*Task objective*:
Restate word for word the lines of the records below, starting at the line that contains "Write part 2 of" and ending at the line that contains "bm, 'frost', t, smooth=True)", with both of those lines included and nothing else.

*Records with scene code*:
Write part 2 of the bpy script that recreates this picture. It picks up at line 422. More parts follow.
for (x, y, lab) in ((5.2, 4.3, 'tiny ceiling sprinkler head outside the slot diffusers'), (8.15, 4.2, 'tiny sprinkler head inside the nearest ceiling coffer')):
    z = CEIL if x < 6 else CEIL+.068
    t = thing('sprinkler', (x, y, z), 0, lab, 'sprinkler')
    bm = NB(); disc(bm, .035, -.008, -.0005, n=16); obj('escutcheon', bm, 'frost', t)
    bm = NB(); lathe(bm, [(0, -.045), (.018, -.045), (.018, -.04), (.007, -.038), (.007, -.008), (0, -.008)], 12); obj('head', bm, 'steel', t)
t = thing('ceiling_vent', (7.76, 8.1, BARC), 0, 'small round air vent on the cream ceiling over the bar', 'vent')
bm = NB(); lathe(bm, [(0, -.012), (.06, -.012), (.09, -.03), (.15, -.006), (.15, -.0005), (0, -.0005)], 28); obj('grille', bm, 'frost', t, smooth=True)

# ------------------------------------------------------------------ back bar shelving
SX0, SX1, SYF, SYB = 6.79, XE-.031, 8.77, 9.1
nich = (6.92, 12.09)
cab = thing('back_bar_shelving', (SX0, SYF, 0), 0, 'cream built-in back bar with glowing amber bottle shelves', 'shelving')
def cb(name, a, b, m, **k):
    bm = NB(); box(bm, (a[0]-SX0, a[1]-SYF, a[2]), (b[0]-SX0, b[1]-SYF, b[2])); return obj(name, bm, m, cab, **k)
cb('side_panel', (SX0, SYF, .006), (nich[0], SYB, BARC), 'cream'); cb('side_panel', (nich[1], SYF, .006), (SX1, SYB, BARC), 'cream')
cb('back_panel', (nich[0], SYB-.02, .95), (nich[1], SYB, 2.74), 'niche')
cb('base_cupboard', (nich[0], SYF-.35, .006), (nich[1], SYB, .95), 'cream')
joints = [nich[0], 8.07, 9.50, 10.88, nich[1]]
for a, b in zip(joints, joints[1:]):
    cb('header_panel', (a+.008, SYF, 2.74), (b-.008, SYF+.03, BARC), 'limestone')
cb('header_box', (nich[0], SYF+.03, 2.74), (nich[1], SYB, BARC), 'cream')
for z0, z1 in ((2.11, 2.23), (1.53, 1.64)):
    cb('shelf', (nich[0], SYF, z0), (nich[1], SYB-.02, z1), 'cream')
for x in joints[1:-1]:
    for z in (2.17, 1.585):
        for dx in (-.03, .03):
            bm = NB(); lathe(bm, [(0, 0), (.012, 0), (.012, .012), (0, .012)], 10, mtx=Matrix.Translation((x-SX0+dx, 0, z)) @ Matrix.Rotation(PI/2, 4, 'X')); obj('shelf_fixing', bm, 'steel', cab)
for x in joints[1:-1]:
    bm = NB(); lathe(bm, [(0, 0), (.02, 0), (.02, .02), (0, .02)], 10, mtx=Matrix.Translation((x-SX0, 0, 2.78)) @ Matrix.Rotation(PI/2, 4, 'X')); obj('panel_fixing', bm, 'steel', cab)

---

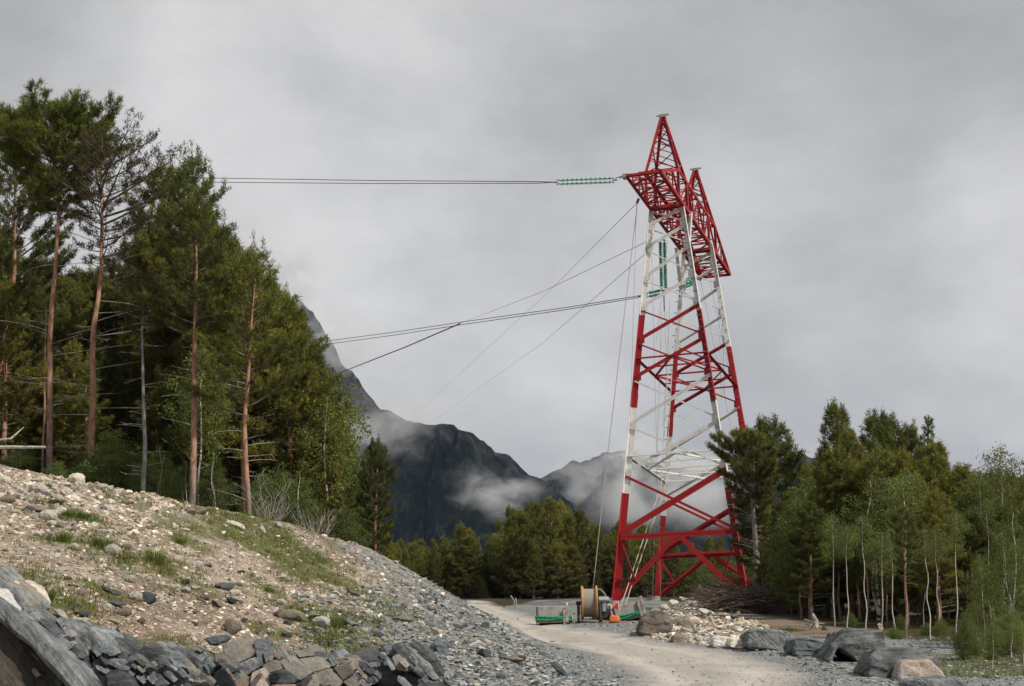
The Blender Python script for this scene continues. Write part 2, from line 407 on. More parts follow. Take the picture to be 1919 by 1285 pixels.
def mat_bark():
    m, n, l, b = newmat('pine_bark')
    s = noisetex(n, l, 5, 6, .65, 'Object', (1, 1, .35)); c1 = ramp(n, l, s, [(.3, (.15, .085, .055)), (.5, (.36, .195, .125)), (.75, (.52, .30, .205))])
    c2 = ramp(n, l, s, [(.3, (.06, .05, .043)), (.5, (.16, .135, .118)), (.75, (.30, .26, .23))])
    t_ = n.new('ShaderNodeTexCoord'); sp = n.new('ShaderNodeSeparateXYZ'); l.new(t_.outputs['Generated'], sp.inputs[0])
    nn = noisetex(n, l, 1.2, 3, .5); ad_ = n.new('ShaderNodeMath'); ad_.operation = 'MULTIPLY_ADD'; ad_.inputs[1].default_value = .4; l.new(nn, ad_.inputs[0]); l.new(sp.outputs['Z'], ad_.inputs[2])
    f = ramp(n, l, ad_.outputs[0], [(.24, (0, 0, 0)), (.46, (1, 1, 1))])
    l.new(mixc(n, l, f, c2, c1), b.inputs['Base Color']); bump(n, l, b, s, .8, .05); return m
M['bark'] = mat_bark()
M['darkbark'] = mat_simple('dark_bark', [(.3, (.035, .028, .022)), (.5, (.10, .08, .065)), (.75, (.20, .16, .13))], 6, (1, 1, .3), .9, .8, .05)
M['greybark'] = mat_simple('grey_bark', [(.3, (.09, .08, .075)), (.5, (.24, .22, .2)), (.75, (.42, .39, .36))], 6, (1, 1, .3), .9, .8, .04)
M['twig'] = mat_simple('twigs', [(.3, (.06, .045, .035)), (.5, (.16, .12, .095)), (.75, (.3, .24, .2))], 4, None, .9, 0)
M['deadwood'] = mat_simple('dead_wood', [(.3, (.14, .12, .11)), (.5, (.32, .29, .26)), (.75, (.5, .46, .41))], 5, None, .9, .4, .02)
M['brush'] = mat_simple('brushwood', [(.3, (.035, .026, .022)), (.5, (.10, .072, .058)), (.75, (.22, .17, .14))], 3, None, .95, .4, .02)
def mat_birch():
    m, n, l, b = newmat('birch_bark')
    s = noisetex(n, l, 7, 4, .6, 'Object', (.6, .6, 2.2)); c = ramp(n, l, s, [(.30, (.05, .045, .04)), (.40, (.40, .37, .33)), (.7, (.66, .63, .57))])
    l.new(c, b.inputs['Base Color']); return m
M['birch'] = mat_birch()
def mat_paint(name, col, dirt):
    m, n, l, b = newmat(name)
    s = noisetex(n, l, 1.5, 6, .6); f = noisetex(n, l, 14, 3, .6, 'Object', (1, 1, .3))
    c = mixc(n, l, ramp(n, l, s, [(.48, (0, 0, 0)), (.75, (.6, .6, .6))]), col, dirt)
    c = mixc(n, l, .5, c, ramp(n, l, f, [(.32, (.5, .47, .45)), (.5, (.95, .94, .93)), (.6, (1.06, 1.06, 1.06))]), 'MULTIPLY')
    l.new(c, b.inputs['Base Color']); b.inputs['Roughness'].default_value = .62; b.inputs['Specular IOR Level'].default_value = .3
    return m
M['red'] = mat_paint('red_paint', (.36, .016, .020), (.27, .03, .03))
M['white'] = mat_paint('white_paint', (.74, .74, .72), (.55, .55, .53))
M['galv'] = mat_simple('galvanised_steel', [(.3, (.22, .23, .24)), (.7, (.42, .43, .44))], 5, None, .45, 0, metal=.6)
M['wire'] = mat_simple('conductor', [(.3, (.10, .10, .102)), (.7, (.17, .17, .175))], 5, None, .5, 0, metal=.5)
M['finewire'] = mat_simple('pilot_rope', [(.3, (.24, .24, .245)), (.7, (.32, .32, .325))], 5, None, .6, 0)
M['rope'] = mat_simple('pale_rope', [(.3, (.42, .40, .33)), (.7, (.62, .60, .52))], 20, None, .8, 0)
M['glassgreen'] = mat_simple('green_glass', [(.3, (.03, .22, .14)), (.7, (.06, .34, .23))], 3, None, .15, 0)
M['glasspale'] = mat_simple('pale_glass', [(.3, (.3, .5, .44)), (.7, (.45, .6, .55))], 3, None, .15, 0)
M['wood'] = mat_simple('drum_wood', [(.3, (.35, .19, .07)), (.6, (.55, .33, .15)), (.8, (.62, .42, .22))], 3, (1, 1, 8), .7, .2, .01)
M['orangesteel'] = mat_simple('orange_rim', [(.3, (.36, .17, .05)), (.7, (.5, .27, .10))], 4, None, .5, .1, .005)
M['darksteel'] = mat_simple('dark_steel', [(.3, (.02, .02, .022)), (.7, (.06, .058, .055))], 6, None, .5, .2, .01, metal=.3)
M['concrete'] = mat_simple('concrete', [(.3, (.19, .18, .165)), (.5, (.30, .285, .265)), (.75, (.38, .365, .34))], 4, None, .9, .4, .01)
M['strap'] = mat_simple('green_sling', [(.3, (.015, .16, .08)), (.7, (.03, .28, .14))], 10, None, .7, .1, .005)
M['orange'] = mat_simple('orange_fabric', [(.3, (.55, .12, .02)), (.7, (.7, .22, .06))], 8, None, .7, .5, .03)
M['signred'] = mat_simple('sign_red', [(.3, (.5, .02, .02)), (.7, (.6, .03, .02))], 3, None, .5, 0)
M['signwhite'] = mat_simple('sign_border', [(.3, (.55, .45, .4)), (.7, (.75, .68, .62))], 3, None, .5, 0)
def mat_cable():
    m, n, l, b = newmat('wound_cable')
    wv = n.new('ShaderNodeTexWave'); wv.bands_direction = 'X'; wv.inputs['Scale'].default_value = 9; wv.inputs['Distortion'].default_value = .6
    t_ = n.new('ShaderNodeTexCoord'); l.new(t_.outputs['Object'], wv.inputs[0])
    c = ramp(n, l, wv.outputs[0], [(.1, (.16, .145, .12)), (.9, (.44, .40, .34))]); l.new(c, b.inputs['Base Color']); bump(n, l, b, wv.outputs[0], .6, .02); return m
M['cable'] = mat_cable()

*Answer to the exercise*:
Write part 2 of the bpy script that recreates this picture. It picks up at line 422. More parts follow.
for (x, y, lab) in ((5.2, 4.3, 'tiny ceiling sprinkler head outside the slot diffusers'), (8.15, 4.2, 'tiny sprinkler head inside the nearest ceiling coffer')):
    z = CEIL if x < 6 else CEIL+.068
    t = thing('sprinkler', (x, y, z), 0, lab, 'sprinkler')
    bm = NB(); disc(bm, .035, -.008, -.0005, n=16); obj('escutcheon', bm, 'frost', t)
    bm = NB(); lathe(bm, [(0, -.045), (.018, -.045), (.018, -.04), (.007, -.038), (.007, -.008), (0, -.008)], 12); obj('head', bm, 'steel', t)
t = thing('ceiling_vent', (7.76, 8.1, BARC), 0, 'small round air vent on the cream ceiling over the bar', 'vent')
bm = NB(); lathe(bm, [(0, -.012), (.06, -.012), (.09, -.03), (.15, -.006), (.15, -.0005), (0, -.0005)], 28); obj('grille', bm, 'frost', t, smooth=True)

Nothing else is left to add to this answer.